Aus dem Verhandlungsteam der afghanischen Regierung hieß es, der Abzug möge das Ende des Krieges für die USA sein, aber die afghanischen Partner würden den Preis dafür zahlen. Die USA hätten den Krieg mit etwas mehr Geduld auf «verantwortungsvolle Weise» beenden können. Der Abzug der internationalen Truppen war die Hauptforderung der Taliban.

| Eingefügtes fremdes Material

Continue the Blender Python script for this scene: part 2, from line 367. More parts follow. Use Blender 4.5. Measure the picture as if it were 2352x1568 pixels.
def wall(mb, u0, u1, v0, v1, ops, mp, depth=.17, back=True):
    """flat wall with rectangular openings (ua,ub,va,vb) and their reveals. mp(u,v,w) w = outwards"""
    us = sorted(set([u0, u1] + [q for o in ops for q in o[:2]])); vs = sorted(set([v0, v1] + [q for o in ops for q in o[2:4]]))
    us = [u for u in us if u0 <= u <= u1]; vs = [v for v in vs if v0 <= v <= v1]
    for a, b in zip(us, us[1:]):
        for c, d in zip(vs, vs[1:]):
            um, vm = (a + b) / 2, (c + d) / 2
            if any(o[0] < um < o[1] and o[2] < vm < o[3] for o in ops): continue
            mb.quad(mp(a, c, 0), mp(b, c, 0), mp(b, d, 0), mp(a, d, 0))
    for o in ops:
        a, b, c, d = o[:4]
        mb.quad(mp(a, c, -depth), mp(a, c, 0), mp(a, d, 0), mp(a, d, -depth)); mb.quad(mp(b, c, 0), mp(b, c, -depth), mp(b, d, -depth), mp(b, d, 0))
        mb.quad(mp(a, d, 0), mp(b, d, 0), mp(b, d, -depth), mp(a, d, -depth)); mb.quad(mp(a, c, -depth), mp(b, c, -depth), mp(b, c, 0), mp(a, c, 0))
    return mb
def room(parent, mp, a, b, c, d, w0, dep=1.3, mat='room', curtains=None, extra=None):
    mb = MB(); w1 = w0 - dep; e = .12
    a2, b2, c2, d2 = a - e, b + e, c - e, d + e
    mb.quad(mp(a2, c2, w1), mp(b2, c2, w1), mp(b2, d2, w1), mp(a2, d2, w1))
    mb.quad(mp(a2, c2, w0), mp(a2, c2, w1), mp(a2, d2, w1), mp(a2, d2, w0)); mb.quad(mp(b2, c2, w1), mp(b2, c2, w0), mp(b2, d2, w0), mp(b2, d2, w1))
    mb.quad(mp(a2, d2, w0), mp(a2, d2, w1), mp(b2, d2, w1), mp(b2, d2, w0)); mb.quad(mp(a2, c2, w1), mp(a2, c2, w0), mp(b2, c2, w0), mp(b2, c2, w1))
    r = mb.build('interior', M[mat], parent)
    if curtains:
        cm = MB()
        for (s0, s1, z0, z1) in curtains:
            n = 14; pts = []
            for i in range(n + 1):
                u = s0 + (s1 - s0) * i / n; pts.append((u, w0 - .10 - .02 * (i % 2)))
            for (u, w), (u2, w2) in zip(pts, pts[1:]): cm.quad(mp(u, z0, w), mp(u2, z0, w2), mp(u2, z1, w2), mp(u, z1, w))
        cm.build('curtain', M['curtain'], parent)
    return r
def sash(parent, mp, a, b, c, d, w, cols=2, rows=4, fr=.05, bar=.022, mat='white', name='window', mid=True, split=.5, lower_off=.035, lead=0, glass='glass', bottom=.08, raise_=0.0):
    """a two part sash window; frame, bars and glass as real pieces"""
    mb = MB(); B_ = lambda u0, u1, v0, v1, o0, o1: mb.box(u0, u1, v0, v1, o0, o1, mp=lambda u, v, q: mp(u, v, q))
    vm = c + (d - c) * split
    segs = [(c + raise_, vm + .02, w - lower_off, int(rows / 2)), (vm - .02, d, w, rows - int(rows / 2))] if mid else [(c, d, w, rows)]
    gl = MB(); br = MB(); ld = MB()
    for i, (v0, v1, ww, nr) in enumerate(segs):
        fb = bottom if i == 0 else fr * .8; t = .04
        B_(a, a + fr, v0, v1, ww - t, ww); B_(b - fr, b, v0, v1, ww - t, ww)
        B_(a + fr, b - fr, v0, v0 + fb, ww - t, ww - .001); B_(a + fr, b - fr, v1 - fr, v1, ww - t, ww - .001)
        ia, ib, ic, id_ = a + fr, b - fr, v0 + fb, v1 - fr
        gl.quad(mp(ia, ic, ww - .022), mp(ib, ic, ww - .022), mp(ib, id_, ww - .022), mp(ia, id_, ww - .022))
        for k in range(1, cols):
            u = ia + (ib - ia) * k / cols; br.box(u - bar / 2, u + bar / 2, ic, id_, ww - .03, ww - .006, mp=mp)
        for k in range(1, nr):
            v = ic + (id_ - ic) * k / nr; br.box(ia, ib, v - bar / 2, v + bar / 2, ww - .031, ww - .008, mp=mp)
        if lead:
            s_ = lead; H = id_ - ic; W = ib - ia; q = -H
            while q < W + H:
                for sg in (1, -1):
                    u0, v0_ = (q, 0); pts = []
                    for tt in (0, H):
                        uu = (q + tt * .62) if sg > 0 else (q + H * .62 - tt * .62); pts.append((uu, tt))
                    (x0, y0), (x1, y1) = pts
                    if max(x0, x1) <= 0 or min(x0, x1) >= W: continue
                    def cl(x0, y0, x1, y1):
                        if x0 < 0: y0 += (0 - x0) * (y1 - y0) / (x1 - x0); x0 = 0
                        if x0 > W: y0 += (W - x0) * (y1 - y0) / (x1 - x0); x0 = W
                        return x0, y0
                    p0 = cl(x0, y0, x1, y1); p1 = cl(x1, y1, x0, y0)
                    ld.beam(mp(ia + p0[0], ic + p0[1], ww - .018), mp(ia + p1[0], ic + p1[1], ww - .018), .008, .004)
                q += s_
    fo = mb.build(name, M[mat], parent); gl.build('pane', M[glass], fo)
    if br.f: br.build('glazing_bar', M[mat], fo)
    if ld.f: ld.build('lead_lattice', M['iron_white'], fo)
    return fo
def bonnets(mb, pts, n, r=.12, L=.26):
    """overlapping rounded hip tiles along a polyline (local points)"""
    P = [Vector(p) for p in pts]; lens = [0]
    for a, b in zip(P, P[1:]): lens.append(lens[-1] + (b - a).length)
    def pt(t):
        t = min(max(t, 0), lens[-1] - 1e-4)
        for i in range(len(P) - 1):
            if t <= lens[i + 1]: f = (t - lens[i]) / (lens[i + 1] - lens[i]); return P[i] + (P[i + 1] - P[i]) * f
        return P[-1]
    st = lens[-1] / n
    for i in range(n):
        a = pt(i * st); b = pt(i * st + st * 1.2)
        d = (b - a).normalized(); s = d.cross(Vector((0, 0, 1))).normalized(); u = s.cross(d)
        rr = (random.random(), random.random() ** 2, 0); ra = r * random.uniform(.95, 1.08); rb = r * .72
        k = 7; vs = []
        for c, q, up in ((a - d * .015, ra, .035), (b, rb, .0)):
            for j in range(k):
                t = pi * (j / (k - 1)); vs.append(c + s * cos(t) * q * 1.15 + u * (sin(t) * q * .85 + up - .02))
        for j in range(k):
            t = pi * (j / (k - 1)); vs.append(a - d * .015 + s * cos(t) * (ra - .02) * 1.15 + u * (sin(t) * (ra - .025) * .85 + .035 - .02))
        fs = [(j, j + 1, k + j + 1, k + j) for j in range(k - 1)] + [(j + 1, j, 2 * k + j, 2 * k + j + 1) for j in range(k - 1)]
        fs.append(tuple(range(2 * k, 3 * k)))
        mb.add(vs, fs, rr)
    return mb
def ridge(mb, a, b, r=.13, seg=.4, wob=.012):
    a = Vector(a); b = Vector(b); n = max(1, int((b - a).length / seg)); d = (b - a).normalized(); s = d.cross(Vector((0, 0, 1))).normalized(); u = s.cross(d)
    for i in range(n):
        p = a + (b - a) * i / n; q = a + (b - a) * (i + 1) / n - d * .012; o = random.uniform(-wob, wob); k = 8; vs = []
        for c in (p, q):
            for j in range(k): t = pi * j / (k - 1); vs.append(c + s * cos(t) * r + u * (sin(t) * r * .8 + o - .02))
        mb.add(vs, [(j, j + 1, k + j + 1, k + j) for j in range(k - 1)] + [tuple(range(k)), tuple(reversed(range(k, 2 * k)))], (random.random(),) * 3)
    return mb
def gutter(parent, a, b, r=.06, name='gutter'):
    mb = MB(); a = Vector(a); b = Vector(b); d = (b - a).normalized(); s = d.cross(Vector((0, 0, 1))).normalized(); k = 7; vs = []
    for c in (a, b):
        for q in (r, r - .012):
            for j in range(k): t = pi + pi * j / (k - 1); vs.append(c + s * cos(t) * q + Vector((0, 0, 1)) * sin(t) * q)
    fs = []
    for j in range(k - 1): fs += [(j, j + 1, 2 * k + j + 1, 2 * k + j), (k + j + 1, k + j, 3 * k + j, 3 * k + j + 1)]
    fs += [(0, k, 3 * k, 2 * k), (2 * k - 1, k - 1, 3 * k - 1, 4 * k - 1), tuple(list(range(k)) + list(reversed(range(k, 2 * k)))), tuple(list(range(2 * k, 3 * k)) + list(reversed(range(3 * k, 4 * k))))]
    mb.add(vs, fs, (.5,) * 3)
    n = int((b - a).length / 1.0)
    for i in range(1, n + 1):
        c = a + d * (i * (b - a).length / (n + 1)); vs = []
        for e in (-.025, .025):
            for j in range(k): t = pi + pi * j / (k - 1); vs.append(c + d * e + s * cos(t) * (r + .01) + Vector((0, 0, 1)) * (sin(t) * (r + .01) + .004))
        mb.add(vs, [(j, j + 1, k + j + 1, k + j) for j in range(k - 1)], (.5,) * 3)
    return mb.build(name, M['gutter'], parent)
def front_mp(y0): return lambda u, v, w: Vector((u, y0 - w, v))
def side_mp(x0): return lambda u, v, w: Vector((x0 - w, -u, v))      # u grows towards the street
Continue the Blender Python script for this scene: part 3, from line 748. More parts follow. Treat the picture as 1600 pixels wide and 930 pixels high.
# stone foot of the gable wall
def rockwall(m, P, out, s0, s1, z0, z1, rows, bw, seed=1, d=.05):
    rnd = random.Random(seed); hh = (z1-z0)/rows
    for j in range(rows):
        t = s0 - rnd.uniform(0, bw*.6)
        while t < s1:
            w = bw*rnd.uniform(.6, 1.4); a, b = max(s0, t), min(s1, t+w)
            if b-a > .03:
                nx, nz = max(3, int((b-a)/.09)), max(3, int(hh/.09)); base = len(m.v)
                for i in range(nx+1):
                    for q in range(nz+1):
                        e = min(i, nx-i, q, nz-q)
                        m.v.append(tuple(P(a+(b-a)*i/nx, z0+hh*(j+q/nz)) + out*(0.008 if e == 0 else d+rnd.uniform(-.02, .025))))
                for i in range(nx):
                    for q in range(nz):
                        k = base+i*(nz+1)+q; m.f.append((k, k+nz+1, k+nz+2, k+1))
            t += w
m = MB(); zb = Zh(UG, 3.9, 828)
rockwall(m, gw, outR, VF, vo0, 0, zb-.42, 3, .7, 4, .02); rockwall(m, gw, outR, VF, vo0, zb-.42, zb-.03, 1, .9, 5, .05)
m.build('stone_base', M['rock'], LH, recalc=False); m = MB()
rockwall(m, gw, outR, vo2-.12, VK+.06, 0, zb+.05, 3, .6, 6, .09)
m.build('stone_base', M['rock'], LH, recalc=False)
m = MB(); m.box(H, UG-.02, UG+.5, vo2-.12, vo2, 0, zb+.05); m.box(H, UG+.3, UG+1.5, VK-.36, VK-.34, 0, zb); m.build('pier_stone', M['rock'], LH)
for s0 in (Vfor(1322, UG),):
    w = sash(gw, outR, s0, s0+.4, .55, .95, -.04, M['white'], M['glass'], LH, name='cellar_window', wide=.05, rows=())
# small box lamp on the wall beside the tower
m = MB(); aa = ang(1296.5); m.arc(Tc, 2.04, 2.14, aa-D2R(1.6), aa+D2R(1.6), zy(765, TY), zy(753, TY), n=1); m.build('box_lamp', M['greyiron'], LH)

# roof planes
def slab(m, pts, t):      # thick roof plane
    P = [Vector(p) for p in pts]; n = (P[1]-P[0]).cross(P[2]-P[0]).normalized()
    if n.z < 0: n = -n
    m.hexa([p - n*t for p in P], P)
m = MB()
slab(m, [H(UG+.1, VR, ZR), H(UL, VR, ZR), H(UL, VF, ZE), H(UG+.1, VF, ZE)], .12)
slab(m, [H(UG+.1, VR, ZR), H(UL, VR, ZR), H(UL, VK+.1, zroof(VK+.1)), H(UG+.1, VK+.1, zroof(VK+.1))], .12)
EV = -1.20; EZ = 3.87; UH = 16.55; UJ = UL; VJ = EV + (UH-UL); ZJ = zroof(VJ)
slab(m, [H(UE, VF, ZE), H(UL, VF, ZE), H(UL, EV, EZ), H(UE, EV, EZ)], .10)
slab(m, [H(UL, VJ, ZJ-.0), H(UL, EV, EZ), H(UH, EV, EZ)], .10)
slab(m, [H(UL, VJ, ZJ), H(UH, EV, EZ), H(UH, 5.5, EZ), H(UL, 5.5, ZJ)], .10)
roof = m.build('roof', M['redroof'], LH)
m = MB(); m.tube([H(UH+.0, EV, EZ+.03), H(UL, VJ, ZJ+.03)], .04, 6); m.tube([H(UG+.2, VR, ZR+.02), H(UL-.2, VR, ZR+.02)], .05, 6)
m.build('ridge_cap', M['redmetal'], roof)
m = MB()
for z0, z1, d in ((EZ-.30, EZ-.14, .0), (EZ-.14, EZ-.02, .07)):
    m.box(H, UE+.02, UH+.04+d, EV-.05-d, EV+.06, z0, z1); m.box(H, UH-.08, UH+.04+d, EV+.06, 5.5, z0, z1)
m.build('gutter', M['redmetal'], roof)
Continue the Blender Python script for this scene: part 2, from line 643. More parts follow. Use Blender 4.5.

Nun bleiben der Regierung kaum mehr Druckmittel in den seit September laufenden Friedensverhandlungen mit den Extremisten.
Zugleich wurden die US-Ankündigungen auch von den Taliban kritisiert, weil die bis Januar amtierende Regierung von Donald Trump über das sogenannte Doha-Abkommen eigentlich einen Abzug bis Ende April in Aussicht gestellt hatte. Taliban-Sprecher Sabiullah Mudschahid erklärte, falls die Vereinbarung gebrochen werde, würden sich die «Probleme verschärfen». Mit Blick auf die USA und andere Truppensteller fügte er hinzu, jene, die sie nicht einhielten, würden dafür haftbar gemacht. Wenn das Abkommen eingehalten werde, gebe es einen Weg, um die verbleibenden Probleme anzugehen.
Damit spielte er auf den laufenden innerafghanischen Friedensprozess an. Die Friedensverhandlungen waren zuletzt ins Stocken geraten. Auch an einer US-initiierten Friedenskonferenz Ende April in der Türkei wollen die Taliban nun nicht mehr teilnehmen. Die laufenden Gespräche in Doha allerdings wolle man weiterführen, sagte Mudschahid der Deutschen Presse-Agentur.
Weitere Reaktionen in Afghanistan fielen emotionaler aus als üblich. Der Vorsitzende des Hohen Rats für Nationale Aussöhnung, Abdullah Abdullah, sagte er denke nicht, dass die Unterstützung der Welt mit der Abzugsankündigung aufhöre. Er hoffe, dass die Taliban nun anders kalkulierten. Bisher hatten die Islamisten immer die Präsenz der US-Truppen als Grund für Gewalt angeführt. Internationale Truppen hin oder her, sagte Abdullah, «der Weg zur Lösung des Problems ist Frieden». Eine offizielle Reaktion des Präsidentenpalasts stand noch aus.
Manche Afghanen begrüßten den Abzug und sagten, die USA hätten ohnehin nicht ewig bleiben können. Nicht wenige äußerten Angst vor einer möglichen gewaltsamen Machtübernahme durch die Taliban. Die Gewalt im Land ist weiter hoch. Einem am Mittwoch von der UN-Mission in Afghanistan (Unama) veröffentlichten Bericht zufolge nahm die Zahl der zivilen Opfer in dem Konflikt im ersten Quartal deutlich zun.
US-Außenminister Antony Blinken verteidigte unterdessen die Abzugsentscheidung. Man habe gemeinsam mit den Verbündeten die Ziele erreicht, die man sich gesteckt habe, sagte er bei einem Gespräch mit Nato-Generalsekretär Jens Stoltenberg. Nun sei es an der Zeit, die Truppen nach Hause zu bringen. Als Hauptziel des Nato-Einsatzes galt, dass Afghanistan nie wieder ein Rückzugsort für Terroristen wird, die Nato-Länder angreifen können.